--- Begin Dataset content ---

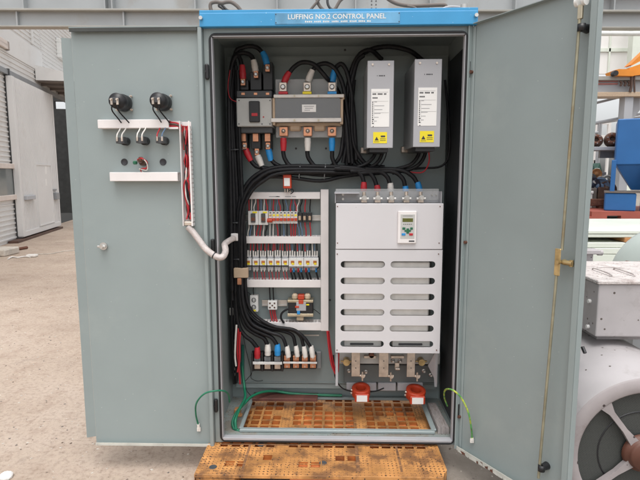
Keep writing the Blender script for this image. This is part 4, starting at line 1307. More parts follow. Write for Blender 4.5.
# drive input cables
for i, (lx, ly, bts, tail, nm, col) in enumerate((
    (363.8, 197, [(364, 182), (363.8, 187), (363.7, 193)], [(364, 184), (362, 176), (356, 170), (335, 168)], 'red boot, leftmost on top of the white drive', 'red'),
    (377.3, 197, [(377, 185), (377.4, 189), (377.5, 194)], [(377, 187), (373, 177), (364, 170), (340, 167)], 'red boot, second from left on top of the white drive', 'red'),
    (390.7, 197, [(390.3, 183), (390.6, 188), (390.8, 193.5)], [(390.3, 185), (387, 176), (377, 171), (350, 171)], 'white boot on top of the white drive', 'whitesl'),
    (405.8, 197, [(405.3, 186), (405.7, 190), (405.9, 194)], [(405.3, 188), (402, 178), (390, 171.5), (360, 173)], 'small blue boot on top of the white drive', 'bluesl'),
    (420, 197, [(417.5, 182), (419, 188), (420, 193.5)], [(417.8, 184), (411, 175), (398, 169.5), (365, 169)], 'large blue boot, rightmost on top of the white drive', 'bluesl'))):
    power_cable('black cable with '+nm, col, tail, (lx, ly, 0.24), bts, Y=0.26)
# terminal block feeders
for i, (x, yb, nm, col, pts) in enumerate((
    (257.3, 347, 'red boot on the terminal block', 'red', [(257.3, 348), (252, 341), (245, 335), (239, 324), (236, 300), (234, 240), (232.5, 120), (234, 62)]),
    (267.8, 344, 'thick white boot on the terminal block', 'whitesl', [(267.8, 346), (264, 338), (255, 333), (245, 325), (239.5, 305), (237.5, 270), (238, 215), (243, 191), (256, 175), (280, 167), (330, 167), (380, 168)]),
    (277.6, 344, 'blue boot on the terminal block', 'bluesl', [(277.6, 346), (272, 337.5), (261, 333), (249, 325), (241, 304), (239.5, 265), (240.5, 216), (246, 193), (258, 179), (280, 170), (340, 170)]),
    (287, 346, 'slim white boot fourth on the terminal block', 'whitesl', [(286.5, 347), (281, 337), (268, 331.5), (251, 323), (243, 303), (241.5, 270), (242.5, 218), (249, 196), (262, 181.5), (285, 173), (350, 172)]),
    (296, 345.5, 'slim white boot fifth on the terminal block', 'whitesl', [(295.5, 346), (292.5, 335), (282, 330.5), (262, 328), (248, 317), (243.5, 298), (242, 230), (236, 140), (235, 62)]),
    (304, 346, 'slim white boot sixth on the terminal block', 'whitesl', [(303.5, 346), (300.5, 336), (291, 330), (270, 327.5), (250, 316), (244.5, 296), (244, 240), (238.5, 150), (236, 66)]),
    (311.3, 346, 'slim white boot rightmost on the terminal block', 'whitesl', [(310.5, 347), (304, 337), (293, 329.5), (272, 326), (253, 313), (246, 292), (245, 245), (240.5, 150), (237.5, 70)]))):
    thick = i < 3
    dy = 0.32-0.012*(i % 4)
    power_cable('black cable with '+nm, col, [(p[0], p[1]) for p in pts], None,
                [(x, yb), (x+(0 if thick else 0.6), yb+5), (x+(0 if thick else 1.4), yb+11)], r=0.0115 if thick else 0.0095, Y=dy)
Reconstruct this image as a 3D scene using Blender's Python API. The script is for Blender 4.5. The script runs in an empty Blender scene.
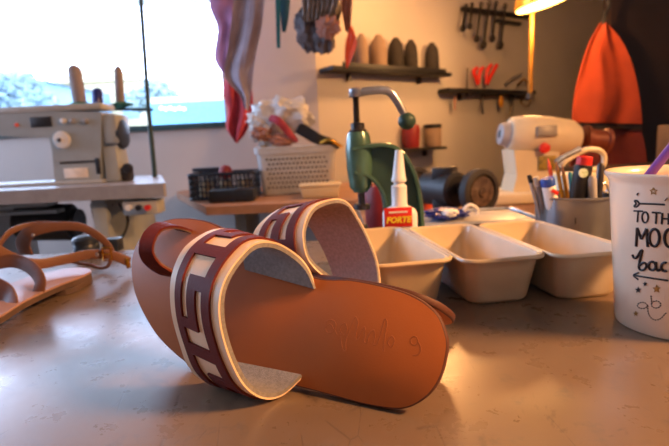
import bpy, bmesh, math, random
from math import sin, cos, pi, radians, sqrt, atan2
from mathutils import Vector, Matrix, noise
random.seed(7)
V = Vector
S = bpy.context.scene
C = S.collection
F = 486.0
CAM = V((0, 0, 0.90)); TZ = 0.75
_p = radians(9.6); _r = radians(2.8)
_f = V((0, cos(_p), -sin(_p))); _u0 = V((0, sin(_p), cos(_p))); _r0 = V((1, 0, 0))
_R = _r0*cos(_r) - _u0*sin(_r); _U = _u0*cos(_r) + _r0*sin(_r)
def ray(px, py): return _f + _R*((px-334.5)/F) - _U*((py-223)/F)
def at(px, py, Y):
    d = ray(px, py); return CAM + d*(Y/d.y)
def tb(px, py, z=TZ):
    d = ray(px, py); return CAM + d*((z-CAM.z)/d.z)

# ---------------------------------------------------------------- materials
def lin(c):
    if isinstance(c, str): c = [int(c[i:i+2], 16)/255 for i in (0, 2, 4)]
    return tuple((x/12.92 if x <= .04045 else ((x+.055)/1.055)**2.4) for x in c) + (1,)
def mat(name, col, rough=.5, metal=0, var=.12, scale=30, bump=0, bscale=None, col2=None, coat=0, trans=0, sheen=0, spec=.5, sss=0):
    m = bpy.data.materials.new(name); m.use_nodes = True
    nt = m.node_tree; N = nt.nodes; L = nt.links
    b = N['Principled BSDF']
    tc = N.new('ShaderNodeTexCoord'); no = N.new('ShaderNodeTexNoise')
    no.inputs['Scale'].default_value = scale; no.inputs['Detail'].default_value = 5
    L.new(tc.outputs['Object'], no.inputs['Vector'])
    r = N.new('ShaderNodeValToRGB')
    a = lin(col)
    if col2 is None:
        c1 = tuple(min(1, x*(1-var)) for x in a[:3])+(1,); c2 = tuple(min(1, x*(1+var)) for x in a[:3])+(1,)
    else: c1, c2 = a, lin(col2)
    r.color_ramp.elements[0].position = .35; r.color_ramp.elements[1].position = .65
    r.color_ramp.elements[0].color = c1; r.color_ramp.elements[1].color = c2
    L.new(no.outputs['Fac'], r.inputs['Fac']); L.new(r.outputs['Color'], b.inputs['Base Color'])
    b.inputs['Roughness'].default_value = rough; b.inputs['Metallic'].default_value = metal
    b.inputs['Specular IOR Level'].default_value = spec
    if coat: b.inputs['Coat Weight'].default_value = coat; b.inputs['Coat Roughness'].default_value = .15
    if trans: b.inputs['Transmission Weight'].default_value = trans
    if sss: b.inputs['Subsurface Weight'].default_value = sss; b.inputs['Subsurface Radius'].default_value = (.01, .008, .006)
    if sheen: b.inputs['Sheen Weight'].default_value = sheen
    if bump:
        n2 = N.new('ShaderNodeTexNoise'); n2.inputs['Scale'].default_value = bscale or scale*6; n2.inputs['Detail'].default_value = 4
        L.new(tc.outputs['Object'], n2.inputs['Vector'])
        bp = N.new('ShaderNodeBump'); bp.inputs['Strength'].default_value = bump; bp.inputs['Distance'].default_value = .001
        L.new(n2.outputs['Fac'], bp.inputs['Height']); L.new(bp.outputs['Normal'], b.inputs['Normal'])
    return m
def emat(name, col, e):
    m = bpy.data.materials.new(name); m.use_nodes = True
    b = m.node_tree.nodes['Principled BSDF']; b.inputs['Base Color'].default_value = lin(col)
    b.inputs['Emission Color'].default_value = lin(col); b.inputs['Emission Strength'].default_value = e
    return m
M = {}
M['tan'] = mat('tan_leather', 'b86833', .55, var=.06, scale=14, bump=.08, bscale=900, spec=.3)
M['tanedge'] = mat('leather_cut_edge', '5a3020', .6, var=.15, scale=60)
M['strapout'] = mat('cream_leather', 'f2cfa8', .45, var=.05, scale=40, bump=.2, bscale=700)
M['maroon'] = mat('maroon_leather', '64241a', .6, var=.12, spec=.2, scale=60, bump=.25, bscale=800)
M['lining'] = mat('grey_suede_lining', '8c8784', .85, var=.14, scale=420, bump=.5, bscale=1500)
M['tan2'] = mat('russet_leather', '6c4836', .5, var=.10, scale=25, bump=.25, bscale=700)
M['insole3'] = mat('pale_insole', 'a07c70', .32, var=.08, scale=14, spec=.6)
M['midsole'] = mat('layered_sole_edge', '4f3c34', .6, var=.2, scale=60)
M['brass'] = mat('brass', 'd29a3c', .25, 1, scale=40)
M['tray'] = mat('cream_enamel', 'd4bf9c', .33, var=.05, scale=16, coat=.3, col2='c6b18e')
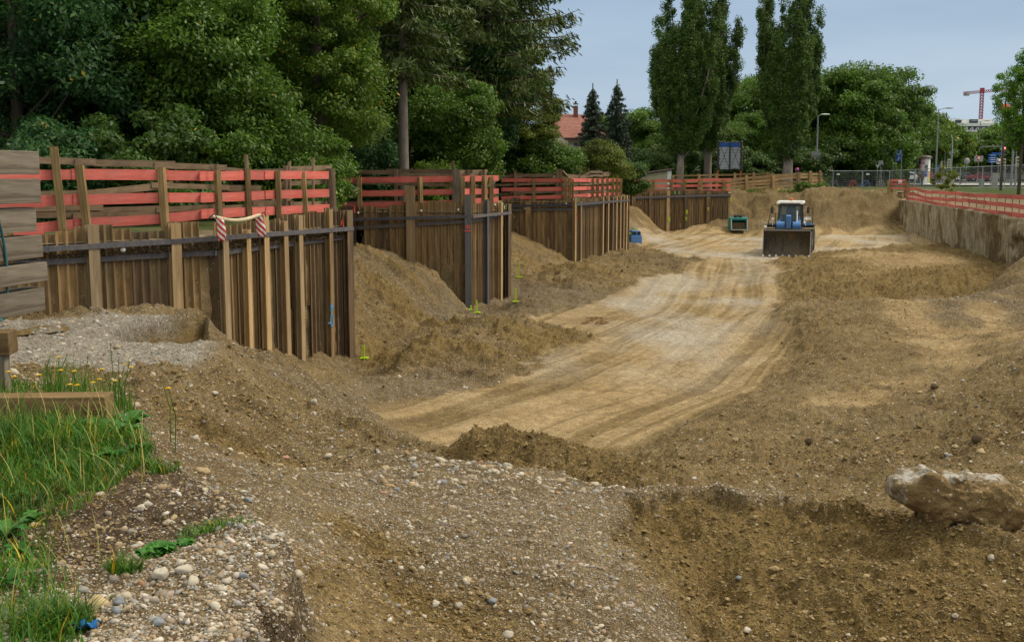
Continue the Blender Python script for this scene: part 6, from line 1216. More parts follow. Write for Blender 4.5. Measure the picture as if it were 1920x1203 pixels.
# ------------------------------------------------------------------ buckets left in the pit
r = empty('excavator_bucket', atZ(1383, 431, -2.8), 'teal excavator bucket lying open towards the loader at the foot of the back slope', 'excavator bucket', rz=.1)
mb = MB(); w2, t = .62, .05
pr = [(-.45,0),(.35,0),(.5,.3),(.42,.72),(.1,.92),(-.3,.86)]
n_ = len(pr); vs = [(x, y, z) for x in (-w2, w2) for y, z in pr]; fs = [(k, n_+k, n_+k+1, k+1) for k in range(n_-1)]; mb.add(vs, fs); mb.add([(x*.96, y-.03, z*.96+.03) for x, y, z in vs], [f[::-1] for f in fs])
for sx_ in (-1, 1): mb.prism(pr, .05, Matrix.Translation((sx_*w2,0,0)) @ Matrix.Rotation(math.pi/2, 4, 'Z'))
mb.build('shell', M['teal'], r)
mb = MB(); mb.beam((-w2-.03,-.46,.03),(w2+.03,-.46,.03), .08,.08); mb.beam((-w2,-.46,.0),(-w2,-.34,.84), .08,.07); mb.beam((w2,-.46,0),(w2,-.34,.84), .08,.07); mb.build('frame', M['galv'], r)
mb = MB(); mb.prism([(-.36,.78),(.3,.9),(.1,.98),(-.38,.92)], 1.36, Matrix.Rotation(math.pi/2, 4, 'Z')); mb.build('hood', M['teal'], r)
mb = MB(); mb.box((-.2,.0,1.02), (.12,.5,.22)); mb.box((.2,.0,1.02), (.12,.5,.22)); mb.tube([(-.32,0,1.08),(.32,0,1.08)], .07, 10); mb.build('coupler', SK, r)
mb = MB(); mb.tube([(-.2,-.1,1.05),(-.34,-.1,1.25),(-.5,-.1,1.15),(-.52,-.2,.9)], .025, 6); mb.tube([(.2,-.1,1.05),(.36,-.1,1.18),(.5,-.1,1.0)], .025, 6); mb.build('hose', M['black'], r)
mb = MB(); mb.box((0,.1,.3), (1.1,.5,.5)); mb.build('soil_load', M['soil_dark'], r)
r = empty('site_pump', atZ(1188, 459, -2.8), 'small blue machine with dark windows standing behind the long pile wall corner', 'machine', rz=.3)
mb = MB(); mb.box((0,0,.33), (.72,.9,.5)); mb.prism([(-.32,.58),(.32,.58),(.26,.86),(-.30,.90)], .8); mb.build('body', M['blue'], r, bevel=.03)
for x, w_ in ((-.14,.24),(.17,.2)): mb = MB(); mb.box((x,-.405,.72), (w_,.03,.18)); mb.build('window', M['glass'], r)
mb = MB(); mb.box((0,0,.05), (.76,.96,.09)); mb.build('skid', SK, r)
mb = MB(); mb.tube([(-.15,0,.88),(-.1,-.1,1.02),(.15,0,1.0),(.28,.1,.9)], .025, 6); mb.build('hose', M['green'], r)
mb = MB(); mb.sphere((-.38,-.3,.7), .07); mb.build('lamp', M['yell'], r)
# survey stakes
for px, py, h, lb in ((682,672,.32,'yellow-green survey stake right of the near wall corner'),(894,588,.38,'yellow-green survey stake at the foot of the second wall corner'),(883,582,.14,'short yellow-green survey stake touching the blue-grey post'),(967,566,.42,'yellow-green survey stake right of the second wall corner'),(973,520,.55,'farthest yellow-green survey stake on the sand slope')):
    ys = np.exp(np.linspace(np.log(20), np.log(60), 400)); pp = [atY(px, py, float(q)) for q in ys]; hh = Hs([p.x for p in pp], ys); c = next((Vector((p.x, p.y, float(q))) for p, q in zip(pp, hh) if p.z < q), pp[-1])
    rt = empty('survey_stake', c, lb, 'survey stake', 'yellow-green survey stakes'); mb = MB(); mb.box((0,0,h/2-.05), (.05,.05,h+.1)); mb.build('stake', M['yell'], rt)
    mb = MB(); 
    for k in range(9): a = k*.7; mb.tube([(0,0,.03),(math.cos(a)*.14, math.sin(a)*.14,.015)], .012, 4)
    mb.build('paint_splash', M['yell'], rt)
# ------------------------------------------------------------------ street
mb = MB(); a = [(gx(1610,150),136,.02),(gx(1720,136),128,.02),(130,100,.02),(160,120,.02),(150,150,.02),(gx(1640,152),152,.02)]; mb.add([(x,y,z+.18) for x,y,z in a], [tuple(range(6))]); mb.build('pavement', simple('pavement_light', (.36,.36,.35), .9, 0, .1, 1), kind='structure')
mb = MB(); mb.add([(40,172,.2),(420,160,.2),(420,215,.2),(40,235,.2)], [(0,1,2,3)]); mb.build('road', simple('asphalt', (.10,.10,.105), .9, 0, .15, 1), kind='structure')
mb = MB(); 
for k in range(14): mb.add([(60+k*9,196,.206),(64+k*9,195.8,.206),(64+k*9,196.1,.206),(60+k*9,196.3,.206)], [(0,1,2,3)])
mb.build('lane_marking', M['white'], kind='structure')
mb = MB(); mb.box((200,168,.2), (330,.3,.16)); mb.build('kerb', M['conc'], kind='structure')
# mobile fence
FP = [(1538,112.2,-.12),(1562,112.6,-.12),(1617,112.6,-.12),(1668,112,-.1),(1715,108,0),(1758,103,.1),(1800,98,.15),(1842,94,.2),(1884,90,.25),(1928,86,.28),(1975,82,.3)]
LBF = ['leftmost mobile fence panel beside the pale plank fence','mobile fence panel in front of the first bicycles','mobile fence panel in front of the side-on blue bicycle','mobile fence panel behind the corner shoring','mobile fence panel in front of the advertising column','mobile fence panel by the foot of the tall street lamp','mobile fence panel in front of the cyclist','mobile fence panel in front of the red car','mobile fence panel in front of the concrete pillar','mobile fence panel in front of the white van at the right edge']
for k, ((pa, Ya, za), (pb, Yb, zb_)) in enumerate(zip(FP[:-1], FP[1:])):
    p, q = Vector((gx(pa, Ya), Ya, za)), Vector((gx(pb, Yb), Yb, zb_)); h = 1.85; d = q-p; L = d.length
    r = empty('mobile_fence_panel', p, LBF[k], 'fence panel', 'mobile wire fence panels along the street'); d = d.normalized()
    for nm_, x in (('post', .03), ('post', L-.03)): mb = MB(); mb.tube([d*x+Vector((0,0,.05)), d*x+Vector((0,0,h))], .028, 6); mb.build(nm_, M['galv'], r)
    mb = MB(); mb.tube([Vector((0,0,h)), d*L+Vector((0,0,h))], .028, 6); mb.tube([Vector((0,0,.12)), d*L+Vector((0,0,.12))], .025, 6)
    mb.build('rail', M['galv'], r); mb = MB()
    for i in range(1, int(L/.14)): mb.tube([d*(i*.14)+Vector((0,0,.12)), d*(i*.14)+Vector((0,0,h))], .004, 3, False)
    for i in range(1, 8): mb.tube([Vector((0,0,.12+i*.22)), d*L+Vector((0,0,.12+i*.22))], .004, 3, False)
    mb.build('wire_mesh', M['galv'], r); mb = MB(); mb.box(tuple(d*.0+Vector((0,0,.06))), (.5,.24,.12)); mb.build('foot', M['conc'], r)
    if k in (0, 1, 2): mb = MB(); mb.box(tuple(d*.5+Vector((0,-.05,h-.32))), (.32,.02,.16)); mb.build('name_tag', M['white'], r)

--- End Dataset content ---

[The task] Spot every line that holds "empty" and copy it.

[Result of this exercise]
Reconstruct this image as a 3D scene using Blender's Python API. The script is for Blender 4.5. The script runs in an empty Blender scene.
r = empty('excavator_bucket', atZ(1383, 431, -2.8), 'teal excavator bucket lying open towards the loader at the foot of the back slope', 'excavator bucket', rz=.1)
r = empty('site_pump', atZ(1188, 459, -2.8), 'small blue machine with dark windows standing behind the long pile wall corner', 'machine', rz=.3)
    rt = empty('survey_stake', c, lb, 'survey stake', 'yellow-green survey stakes'); mb = MB(); mb.box((0,0,h/2-.05), (.05,.05,h+.1)); mb.build('stake', M['yell'], rt)
    r = empty('mobile_fence_panel', p, LBF[k], 'fence panel', 'mobile wire fence panels along the street'); d = d.normalized()